The Office of Facilities has tried to deter this beaver with fencing around trees and by disturbing its den but is having trouble producing results. McClatchie said he prefers forcing the beaver out and killing the beaver only when other options have failed. As of Sept. 14, the office has not opted to kill the beaver although a permit has been obtained to do so.
There is always the option of allowing the animal to coexist with the campus community. However, Watson said this is unlikely.
“It’s not unusual for landowners to appreciate having a beaver on the property due to the habitat they create,” Watson said. “If they have a lot of land, it’s not as big of an issue compared to a campus where you do have a lot more people.”
The Office of Facilities finds the damage to the environment too great, making removing the beaver a necessity.
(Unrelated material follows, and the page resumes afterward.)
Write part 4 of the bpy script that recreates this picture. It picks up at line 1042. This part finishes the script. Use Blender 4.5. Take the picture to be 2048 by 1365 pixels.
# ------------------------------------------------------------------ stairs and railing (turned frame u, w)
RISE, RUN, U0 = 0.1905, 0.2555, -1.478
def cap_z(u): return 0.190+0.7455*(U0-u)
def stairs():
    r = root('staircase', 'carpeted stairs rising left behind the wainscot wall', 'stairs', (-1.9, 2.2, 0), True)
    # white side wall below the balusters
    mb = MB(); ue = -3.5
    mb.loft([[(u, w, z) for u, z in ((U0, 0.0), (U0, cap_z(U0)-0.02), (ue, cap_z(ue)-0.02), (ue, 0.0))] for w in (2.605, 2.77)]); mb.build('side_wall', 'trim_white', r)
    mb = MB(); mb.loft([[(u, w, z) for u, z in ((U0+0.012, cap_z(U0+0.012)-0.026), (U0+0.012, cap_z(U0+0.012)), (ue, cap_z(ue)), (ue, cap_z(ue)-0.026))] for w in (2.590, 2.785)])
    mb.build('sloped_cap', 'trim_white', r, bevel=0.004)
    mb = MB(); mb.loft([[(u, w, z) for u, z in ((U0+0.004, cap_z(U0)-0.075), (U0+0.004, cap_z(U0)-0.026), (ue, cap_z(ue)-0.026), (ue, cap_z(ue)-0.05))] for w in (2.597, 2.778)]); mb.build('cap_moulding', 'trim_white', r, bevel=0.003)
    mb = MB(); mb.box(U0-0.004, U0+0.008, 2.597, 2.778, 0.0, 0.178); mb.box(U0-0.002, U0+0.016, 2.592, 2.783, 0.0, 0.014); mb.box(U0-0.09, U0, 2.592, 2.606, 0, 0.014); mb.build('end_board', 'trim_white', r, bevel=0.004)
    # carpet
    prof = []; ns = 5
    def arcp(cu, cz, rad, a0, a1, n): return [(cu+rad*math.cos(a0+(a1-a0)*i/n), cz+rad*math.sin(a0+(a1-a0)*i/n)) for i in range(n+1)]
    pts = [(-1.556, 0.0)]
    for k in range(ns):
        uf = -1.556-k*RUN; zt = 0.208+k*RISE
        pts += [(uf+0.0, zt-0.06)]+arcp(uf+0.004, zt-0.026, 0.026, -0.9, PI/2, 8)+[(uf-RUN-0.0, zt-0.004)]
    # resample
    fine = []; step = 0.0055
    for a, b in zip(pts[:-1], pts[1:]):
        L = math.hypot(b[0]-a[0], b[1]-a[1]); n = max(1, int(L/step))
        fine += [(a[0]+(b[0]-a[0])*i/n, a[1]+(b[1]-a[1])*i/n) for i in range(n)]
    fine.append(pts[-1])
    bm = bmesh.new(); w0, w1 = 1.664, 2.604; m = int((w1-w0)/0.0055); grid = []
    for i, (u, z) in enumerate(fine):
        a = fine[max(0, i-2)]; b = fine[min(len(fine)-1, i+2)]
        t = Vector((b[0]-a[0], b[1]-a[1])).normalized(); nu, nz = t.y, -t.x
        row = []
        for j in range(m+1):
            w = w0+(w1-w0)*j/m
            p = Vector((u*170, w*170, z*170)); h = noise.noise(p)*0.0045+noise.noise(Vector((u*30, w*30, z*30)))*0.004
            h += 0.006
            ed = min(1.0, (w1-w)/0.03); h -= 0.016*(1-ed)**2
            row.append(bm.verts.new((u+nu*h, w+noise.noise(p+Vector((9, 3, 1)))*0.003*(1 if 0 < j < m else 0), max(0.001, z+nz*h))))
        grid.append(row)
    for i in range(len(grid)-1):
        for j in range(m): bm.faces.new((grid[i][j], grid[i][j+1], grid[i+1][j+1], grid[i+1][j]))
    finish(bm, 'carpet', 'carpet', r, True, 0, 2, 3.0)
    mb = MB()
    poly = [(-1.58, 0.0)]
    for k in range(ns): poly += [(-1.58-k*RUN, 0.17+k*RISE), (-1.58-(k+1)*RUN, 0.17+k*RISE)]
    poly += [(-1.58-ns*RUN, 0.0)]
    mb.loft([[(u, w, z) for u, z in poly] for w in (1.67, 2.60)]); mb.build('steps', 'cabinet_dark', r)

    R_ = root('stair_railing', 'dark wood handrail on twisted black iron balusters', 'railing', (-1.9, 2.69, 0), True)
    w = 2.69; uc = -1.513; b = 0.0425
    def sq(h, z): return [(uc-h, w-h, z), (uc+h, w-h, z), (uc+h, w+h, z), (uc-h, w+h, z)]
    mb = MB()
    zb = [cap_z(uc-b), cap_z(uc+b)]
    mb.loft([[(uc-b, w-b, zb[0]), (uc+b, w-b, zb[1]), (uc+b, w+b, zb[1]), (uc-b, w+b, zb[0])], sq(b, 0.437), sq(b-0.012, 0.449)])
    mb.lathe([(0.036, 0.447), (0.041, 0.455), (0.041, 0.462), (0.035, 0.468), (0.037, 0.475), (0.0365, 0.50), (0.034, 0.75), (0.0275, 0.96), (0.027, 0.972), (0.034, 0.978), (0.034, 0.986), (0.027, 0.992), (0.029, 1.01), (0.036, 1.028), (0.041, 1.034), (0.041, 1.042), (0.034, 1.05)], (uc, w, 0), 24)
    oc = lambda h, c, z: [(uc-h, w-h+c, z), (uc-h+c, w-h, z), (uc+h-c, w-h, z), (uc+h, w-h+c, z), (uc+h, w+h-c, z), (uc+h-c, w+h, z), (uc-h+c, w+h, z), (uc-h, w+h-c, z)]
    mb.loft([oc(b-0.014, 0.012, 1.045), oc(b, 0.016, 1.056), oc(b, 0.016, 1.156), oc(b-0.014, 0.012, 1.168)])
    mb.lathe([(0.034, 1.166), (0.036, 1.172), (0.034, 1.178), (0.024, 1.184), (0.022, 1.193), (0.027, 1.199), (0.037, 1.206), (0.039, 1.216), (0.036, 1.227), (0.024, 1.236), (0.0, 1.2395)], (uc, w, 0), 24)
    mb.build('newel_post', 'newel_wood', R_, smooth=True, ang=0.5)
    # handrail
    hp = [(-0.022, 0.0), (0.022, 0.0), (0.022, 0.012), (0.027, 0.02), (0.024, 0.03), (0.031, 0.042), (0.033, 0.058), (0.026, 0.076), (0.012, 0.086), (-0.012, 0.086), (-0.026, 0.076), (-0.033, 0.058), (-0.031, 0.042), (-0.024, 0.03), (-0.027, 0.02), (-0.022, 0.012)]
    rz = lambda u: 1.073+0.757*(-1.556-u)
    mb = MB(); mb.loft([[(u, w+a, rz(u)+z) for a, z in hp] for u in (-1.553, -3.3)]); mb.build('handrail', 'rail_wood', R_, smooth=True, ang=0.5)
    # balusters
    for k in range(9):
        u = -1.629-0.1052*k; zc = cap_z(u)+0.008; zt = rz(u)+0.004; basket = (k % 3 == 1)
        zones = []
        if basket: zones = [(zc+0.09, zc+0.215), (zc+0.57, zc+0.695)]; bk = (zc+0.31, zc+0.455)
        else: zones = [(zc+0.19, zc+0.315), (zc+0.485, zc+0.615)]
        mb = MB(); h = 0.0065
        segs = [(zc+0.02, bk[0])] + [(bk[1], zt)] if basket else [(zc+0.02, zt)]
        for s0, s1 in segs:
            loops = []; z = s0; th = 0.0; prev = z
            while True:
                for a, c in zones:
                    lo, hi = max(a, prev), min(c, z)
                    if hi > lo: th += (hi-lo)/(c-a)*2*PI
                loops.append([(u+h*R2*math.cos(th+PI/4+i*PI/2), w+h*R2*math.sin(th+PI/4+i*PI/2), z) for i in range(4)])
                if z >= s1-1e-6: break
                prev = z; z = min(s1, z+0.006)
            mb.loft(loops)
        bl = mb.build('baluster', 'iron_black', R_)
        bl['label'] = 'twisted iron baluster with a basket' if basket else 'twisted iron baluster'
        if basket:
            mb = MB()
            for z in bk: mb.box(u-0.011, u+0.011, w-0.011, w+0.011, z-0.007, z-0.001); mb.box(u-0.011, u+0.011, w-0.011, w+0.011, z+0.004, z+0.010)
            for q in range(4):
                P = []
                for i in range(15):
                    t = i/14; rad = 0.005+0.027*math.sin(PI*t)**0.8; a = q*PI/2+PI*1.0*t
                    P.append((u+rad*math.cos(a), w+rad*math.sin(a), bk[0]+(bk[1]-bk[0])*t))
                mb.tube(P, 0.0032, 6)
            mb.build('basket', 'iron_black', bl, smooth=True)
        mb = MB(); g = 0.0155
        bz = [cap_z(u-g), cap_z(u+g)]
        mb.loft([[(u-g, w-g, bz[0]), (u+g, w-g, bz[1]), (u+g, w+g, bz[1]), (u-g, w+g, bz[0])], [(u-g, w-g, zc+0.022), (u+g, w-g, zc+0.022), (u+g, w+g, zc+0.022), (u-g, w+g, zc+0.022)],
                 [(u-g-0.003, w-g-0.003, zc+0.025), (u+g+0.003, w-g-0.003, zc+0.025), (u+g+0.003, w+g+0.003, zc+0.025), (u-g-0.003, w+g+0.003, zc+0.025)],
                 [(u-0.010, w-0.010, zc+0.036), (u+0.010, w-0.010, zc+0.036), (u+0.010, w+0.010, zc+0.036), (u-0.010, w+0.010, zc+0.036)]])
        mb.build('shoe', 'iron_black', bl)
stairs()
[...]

Damage to the Muller Chapel area aesthetically and environmentally is assured and beavers are not accommodating to memorial trees planted around the pond.
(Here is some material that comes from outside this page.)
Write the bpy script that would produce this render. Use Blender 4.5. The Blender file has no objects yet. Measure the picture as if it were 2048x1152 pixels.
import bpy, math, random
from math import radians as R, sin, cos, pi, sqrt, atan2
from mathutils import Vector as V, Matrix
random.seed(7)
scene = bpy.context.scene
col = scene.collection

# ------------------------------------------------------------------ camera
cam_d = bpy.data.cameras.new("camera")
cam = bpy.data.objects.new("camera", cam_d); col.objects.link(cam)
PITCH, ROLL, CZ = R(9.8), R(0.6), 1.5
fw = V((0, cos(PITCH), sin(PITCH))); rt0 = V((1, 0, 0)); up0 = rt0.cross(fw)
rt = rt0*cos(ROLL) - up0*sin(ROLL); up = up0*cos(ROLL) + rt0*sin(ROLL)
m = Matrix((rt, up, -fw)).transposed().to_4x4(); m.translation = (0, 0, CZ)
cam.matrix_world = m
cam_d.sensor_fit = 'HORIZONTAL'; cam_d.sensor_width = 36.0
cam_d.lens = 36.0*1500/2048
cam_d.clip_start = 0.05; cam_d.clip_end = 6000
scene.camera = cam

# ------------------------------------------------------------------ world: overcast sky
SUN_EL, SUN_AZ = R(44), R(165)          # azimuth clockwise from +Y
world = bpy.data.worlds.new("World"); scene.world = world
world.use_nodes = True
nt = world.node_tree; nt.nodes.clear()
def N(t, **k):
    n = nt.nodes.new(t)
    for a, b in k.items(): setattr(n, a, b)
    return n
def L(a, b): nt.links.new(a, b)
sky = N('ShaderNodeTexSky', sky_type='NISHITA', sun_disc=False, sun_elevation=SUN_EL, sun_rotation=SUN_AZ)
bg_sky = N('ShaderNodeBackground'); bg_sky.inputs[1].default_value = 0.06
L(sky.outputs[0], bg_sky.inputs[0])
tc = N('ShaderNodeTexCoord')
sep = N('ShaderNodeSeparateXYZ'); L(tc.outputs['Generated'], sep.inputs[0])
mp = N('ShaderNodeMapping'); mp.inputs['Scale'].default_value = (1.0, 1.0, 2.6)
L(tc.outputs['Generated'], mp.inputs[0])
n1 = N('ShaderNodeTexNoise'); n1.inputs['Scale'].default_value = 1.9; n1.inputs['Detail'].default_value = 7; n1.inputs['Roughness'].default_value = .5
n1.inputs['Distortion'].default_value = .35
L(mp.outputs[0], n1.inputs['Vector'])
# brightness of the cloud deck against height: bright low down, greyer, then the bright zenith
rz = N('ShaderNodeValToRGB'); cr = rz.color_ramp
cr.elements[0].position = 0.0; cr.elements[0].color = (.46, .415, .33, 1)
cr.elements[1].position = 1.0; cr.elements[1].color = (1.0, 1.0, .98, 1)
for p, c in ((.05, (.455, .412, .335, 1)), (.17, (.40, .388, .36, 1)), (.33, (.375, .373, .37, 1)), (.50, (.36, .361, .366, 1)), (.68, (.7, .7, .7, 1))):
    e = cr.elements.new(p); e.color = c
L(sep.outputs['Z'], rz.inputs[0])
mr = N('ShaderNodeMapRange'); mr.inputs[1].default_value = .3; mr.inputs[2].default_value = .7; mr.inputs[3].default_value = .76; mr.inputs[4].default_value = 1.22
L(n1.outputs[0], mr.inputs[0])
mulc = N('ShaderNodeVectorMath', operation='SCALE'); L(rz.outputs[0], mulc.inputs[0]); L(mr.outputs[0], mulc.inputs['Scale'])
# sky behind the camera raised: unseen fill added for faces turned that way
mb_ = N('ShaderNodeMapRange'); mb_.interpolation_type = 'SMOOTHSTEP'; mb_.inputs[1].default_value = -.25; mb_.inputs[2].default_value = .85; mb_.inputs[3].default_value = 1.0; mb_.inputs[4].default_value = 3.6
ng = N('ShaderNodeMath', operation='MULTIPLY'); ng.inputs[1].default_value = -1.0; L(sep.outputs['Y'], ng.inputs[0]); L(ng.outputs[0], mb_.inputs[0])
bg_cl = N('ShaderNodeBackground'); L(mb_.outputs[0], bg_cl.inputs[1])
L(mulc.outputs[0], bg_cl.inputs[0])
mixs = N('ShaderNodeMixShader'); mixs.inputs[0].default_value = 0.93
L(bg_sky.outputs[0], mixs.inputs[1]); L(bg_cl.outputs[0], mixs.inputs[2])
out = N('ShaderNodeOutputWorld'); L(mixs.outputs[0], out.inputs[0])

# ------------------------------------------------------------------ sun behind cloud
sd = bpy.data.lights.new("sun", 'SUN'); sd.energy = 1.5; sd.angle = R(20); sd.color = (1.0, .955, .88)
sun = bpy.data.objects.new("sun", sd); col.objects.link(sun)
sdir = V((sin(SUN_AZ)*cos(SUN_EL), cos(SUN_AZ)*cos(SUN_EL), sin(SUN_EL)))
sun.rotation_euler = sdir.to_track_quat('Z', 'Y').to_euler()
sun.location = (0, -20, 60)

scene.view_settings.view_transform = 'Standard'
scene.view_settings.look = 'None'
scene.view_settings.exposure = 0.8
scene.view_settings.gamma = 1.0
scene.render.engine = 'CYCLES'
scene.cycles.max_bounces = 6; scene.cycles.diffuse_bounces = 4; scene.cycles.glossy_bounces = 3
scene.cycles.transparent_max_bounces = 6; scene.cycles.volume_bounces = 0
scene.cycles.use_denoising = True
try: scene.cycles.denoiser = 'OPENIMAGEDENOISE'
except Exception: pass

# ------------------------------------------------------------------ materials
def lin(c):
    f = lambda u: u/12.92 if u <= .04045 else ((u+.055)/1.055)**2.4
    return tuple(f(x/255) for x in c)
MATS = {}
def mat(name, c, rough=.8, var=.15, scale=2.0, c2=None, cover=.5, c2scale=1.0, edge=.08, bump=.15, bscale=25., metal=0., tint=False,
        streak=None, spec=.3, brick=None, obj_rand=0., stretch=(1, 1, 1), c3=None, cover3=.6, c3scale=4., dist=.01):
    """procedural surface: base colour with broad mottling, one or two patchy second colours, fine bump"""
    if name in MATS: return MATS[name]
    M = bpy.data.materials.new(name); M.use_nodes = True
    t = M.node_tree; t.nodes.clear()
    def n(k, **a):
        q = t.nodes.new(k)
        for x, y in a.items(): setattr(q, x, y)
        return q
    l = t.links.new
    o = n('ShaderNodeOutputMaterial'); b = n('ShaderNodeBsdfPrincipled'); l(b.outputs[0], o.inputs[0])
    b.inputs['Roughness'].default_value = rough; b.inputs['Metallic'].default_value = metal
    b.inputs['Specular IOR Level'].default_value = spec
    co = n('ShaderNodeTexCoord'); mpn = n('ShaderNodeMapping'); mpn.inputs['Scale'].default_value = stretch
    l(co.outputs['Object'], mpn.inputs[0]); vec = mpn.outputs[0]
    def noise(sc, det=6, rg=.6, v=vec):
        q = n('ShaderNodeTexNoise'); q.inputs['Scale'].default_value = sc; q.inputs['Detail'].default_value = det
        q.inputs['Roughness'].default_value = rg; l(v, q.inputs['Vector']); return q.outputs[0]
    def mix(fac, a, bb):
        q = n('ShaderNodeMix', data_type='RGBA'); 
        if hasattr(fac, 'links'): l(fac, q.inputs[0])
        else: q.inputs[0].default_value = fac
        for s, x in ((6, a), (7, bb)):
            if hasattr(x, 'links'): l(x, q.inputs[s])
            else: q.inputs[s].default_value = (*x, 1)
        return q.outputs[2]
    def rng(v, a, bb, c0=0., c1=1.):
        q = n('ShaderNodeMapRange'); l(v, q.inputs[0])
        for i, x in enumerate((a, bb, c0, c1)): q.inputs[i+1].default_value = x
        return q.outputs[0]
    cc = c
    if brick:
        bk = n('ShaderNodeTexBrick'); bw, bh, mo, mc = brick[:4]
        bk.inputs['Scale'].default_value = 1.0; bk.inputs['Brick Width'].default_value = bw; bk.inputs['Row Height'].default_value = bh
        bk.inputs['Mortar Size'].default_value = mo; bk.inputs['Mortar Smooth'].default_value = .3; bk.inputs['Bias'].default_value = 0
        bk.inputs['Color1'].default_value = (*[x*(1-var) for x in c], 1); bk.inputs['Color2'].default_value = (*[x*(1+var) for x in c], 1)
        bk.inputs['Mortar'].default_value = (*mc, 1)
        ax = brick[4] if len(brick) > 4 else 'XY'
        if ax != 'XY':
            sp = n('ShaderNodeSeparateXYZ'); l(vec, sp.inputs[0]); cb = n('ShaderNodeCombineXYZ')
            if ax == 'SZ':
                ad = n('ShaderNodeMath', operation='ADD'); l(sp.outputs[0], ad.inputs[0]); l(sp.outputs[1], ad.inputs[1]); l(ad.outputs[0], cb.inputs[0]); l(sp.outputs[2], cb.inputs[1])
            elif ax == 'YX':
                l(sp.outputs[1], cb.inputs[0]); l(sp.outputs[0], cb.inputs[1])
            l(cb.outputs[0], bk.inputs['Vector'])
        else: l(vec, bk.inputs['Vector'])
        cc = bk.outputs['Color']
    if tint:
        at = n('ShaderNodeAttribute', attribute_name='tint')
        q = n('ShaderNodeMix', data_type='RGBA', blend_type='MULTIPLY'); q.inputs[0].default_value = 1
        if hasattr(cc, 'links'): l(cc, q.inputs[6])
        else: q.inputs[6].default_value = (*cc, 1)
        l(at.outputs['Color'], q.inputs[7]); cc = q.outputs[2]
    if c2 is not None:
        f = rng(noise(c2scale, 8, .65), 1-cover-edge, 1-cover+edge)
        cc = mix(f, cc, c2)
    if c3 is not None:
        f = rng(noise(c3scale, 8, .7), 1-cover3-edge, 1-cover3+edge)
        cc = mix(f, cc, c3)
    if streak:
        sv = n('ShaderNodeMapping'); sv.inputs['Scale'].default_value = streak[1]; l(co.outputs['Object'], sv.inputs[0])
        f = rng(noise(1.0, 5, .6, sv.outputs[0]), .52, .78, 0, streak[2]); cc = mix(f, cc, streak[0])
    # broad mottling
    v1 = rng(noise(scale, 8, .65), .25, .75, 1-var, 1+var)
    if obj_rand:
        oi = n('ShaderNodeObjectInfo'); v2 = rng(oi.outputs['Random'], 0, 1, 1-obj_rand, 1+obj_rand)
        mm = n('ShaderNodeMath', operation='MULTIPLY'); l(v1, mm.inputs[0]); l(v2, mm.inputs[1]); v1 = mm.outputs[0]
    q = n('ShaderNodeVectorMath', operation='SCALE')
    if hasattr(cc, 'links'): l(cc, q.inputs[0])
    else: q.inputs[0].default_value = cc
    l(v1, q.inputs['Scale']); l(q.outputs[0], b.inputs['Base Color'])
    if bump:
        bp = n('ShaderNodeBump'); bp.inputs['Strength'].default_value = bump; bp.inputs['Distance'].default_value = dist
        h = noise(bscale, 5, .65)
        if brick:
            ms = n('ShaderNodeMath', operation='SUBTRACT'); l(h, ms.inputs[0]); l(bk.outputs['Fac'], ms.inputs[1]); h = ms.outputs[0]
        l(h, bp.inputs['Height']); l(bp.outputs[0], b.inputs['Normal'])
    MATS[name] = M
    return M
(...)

McClatchie said coexistence with the beaver is not possible because of the damage and because the pond is not sustainable for the beaver.
“We keep monitoring to ensure it’s not blocking the outlet of the pond,” McClatchie said. “More than anything that is my biggest concern. If he was to dam that up and we had a large rain event, we’d have to be using overflow.”
The law may be strict, but Kanda said the grim-sounding sentencing of the beaver is the most humane option.
“It becomes, ‘What is the most humane thing we can do with this animal?’ because this is not a space where it can live,” Kanda said. “There are a lot of students that may get up in arms saying, ‘Oh my god you’re killing the cute animal!’ … Often what happens to relocated animals is that they become a nuisance to another land owner. You haven’t solved the problem, you just made it someone else’s.”
The Office of Facilities’ patience for deterrence grows weary with every tree that falls and every branch that breaks by the paws of this beaver. Wickes, who is looking to continue her peaceful walks around the pond, said there is great irony in removing the beaver.
“Those species were here before IC was built and the descendants are still here, and they will be here after,” Wickes said.